— begin DATA PROVIDED —

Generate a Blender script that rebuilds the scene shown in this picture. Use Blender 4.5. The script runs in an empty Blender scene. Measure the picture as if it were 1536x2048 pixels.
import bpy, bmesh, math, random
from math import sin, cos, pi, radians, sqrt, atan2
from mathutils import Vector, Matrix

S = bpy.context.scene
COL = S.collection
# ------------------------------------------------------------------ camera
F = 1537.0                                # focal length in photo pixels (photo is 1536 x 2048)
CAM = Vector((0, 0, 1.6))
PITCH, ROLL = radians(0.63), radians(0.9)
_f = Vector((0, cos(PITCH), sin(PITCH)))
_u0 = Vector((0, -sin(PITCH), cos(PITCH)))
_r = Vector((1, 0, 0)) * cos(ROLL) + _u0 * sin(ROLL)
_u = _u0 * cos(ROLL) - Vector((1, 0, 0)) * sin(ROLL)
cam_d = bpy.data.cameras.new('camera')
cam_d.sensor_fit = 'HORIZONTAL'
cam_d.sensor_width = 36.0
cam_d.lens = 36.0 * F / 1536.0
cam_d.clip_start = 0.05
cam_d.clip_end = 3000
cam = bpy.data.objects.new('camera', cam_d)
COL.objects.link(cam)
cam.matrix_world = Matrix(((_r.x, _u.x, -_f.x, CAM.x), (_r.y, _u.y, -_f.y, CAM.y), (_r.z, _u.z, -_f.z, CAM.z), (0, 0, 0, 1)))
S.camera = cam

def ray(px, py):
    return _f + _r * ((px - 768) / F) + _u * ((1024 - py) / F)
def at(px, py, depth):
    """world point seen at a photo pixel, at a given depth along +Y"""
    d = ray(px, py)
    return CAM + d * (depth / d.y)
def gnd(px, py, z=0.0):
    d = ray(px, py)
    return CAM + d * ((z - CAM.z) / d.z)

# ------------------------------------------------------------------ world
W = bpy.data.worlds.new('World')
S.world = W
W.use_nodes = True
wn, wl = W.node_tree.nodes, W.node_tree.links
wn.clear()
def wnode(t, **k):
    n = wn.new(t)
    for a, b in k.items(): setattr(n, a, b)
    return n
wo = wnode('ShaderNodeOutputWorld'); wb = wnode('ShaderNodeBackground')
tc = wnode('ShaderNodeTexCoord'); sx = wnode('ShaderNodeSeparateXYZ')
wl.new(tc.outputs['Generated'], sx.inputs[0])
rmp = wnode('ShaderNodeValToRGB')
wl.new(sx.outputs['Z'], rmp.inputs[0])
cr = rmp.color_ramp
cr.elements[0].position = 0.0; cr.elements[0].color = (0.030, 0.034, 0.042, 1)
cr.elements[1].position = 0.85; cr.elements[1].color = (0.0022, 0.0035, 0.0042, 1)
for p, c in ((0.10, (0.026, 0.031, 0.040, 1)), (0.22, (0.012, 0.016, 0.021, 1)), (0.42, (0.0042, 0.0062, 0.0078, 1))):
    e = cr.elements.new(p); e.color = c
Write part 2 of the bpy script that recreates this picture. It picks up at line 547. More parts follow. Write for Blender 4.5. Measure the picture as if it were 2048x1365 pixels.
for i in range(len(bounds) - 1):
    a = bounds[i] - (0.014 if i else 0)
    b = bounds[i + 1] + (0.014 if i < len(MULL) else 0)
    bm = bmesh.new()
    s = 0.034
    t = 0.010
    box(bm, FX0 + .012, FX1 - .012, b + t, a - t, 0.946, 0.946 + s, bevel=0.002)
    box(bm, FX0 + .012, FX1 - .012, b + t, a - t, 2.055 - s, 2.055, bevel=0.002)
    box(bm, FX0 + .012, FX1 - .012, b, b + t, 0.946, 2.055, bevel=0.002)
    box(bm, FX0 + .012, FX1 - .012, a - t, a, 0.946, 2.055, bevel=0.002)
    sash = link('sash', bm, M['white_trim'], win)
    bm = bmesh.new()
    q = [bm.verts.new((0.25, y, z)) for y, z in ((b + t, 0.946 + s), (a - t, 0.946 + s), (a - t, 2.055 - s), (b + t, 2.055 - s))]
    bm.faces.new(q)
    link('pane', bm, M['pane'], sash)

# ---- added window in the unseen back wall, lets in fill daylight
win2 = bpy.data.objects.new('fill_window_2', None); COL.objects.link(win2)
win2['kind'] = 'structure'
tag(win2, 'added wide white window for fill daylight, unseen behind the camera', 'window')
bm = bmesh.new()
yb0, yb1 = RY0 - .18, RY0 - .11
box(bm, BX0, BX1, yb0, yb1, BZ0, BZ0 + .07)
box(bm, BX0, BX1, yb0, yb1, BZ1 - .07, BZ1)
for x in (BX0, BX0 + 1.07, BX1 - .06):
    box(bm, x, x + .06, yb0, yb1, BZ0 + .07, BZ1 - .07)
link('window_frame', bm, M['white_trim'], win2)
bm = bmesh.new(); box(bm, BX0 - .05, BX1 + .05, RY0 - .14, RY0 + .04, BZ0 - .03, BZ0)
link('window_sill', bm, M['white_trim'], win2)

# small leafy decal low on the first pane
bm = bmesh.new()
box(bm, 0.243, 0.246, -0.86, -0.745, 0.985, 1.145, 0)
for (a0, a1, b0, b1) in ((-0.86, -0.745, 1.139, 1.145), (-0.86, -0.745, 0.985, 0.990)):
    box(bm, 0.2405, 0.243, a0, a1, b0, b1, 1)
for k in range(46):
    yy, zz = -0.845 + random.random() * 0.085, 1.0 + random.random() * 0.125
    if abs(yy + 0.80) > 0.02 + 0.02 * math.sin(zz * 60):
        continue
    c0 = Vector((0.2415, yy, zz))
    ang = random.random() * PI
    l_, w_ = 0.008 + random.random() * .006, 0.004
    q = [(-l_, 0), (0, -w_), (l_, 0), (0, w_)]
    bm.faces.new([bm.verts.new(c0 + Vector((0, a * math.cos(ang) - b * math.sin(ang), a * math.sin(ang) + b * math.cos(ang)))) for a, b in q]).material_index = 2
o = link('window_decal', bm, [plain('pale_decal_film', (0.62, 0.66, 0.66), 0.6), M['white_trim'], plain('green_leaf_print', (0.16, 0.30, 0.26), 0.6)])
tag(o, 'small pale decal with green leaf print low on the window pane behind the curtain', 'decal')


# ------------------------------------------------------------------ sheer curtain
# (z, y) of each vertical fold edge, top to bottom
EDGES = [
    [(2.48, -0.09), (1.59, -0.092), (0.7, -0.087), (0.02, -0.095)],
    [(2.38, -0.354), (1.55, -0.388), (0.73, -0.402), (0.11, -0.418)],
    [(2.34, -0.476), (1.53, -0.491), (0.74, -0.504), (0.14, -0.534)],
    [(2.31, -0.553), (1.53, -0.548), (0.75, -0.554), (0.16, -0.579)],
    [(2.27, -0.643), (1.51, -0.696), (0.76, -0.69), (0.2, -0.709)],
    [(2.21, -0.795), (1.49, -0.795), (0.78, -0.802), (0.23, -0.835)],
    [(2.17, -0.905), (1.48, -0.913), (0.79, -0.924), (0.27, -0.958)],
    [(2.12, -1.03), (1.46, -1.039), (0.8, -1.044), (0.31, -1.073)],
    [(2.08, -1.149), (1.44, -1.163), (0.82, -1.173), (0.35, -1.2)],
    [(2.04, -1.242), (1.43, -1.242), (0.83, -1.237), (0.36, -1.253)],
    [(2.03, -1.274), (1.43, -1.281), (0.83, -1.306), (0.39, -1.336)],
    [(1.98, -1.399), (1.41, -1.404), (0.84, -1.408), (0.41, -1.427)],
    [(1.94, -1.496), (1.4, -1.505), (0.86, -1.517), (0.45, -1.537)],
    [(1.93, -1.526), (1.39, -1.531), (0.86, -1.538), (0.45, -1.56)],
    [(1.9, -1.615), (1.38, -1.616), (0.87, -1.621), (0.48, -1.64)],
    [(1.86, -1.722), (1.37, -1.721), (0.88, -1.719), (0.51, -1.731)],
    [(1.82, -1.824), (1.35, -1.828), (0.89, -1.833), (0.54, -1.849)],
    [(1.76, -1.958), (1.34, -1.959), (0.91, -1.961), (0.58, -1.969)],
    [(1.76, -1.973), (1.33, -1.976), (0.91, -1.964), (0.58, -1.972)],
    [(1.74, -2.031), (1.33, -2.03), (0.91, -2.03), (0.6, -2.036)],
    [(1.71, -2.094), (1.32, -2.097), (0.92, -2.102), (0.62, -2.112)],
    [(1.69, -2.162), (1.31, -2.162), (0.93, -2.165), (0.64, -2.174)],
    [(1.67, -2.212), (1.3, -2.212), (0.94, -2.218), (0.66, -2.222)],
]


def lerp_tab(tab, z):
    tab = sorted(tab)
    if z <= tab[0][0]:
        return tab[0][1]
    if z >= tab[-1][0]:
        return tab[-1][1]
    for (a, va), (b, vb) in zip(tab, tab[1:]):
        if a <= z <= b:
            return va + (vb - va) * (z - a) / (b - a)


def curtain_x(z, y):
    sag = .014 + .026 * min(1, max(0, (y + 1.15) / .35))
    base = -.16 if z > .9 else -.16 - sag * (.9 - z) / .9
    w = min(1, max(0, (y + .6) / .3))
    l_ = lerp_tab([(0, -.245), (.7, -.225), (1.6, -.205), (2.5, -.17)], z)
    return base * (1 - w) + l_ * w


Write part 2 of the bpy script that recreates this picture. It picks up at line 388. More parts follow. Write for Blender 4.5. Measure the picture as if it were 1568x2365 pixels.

— end DATA PROVIDED —

▸ **WHAT TO DO**: Return the opening line of the data and every line after it through the line containing "from mathutils import Vector, Matrix", please, exactly as written and with nothing added.

▸ **REPLY TO THE TASK**:
Generate a Blender script that rebuilds the scene shown in this picture. Use Blender 4.5. The script runs in an empty Blender scene. Measure the picture as if it were 1536x2048 pixels.
import bpy, bmesh, math, random
from math import sin, cos, pi, radians, sqrt, atan2
from mathutils import Vector, Matrix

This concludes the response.